Of course, for the worldly career, the corporeal Dharmas are important. I won't say they are not. As wood is turned into furniture and used, Atmadharma or Santha Dharma or Sathyadharma has to be shaped into Grihasthadharma, Vanaprasthadharma, Varnadharma, Stridharma, Purushadharma etc. The stuff is the same in all; the substance is identical, in every separate form. How can the substance be used up? It can only be transmuted and transformed and the various modifications named differently when used for different purposes. The Atmadharma can be viewed piecemeal and compartmentalised for different purposes, as the wood is hewn and sawn and joined, and arranged and rearranged, but, it is Atmadharma nevertheless. So long as the different systems of Dharma are derived from that "Wood", there is no harm; remember however that the furniture can never be regrouped into the original tree! Apply that Atmadharma in the fields of worldly activity but do no call the worldly Dharmas, Atmadharma! That will be playing false to the Ideal, the Absolute.

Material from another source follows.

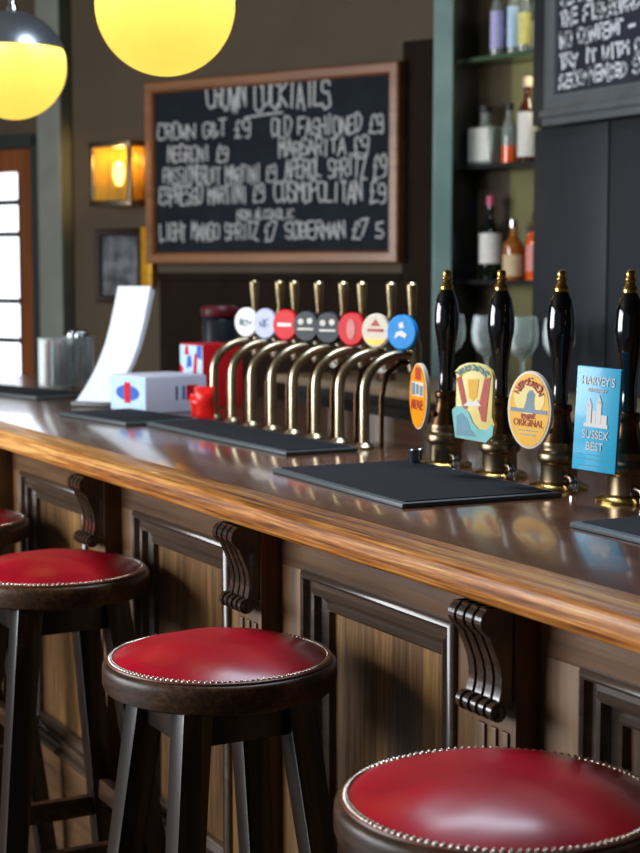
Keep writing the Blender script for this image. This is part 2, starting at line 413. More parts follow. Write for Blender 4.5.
# ------------------------------------------------------------------ bar front
BX0, BX1 = -5.35, .4
YF = 1.154                                   # frame face
bar = thing('bar_counter', (0, 0, 0), 'long dark oak panelled bar front with carved brackets, running under the bar top', 'bar front')
PL = [-1.475 + .704*k for k in range(-5, 2)]  # left edges of panels
PW = .427; PZ0, PZ1 = .36, .972
b = BM()
box(b, BX0, BX1, YF, YF+.03, PZ1, 1.036, .001)
part('top_rail', b, 'bar_frame', bar, 'plain top rail')
b = BM(); box(b, BX0, BX1, YF, YF+.03, .14, PZ0, .001); part('bottom_rail', b, 'bar_frame', bar)
b = BM(); box(b, BX0, BX1, YF-.001, YF+.03, 0, .14, .004); part('plinth', b, 'bar_mould', bar)
edges = []
for i, x in enumerate(PL):
    x0 = PL[i-1]+PW if i else BX0
    edges.append((x0, x))
edges.append((PL[-1]+PW, BX1))
for x0, x1 in edges:
    if x1 - x0 < .02: continue
    b = BM(); box(b, x0, x1, YF, YF+.03, PZ0, PZ1, .001); part('stile', b, 'bar_stile', bar)
for x in PL:
    b = BM(); box(b, x, x+PW, YF+.022, YF+.034, PZ0, PZ1); pn = part('panel', b, 'bar_panel', bar)
    b = BM(); ring_frame(b, x, x+PW, PZ0, PZ1, [(-.004, YF), (-.0035, YF-.006), (.000, YF-.010), (.004, YF-.0115), (.008, YF-.009), (.010, YF-.004), (.012, YF+.001), (.020, YF+.002), (.026, YF-.004), (.031, YF-.002), (.034, YF+.010), (.044, YF+.015), (.050, YF+.010), (.054, YF+.012), (.056, YF+.022), (.0, YF+.028)])
    part('moulding', b, 'bar_mould', pn, None, 30)
CX = [-1.600 - .700*k for k in range(-2, 6)]
def arc(cy, cz, r, a0, a1, n): return [(cy+r*math.cos(math.radians(a0+(a1-a0)*k/n)), cz+r*math.sin(math.radians(a0+(a1-a0)*k/n))) for k in range(n+1)]
for x in CX:
    if x > .3: continue
    b = BM(); box(b, x-.052, x+.036, YF-.036, YF+.002, .14, 1.036, .002); pl = part('pilaster', b, 'bar_stile', bar)
    # scroll bracket: S-profile in (y, z), with reeded front
    yb = YF-.036
    prof = [(yb, 1.034), (YF-.078, 1.034)] + arc(YF-.070, 1.018, .016, 120, 235, 8) + [(YF-.072, .998), (YF-.064, .980), (YF-.057, .962), (YF-.054, .945), (YF-.055, .930), (YF-.058, .918), (yb, .914)]
    b = BM()
    for k in range(4):
        xa = x-.041 + .0195*k
        sweep_x(b, prof, xa, xa+.0135)
    sweep_x(b, [(y+.005 if y < yb-.004 else y, z) for y, z in prof], x-.040, x+.030)
    cb = part('corbel', b, 'corbel', pl, 'carved scroll bracket', 50)
    b = BM()
    for k in range(9):
        t = k/8; xx = x-.040+.0085*k
        rr = .0125 if k % 2 == 0 else .0098
        tube(b, [(xx, YF-.062, .907), (xx+.0088, YF-.062, .907)], rr, 16)
    tube(b, [(x+.036, YF-.062, .907), (x+.041, YF-.062, .907)], [.011, .006], 16)
    part('volute', b, 'corbel', pl, 'turned roll at the foot of the bracket', 50)
    b = BM()
    for k in range(3): box(b, x-.042+.025*k, x-.026+.025*k, YF-.040, YF-.034, .22, .875, .003)
    part('reeding', b, 'bar_stile', pl)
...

Dharma is the moral path; the moral path is the Light; the Light is Ananda. Dharma is characterised by holiness, peace, truth and fortitude. Dharma is Yoga, Union, Merger; it is Sathya. Its attributes are justice, sense-control, sense of honour, love, dignity, goodness, meditation, sympathy, non-violence; such is Dharma that persists through the ages. It leads one on to Universal Love and Unity. It is the highest Discipline and the most profitable. All this 'unfoldment' began with Dharma; all this is stabilised by Sathya; Sathya is inseparable from Dharma. Sathya is the law of the Universe, which makes the sun and the moon revolve in their orbits. Dharma is the Vedas and the Mantras, the Jnana they convey. Dharma is the course, the path, the law. Wherever there is adherence to morality, there one can see Sathya-dharma in action. In the Bhagavatha too, it is said, "where there is Dharma, there is Krishna; where there are both Dharma and Krishna together, there is Victory". Dharma is the very embodiment of the Lord; since the world itself is the body of the Lord, the world is but another name for the Moral Order; no one can deny it now or ever.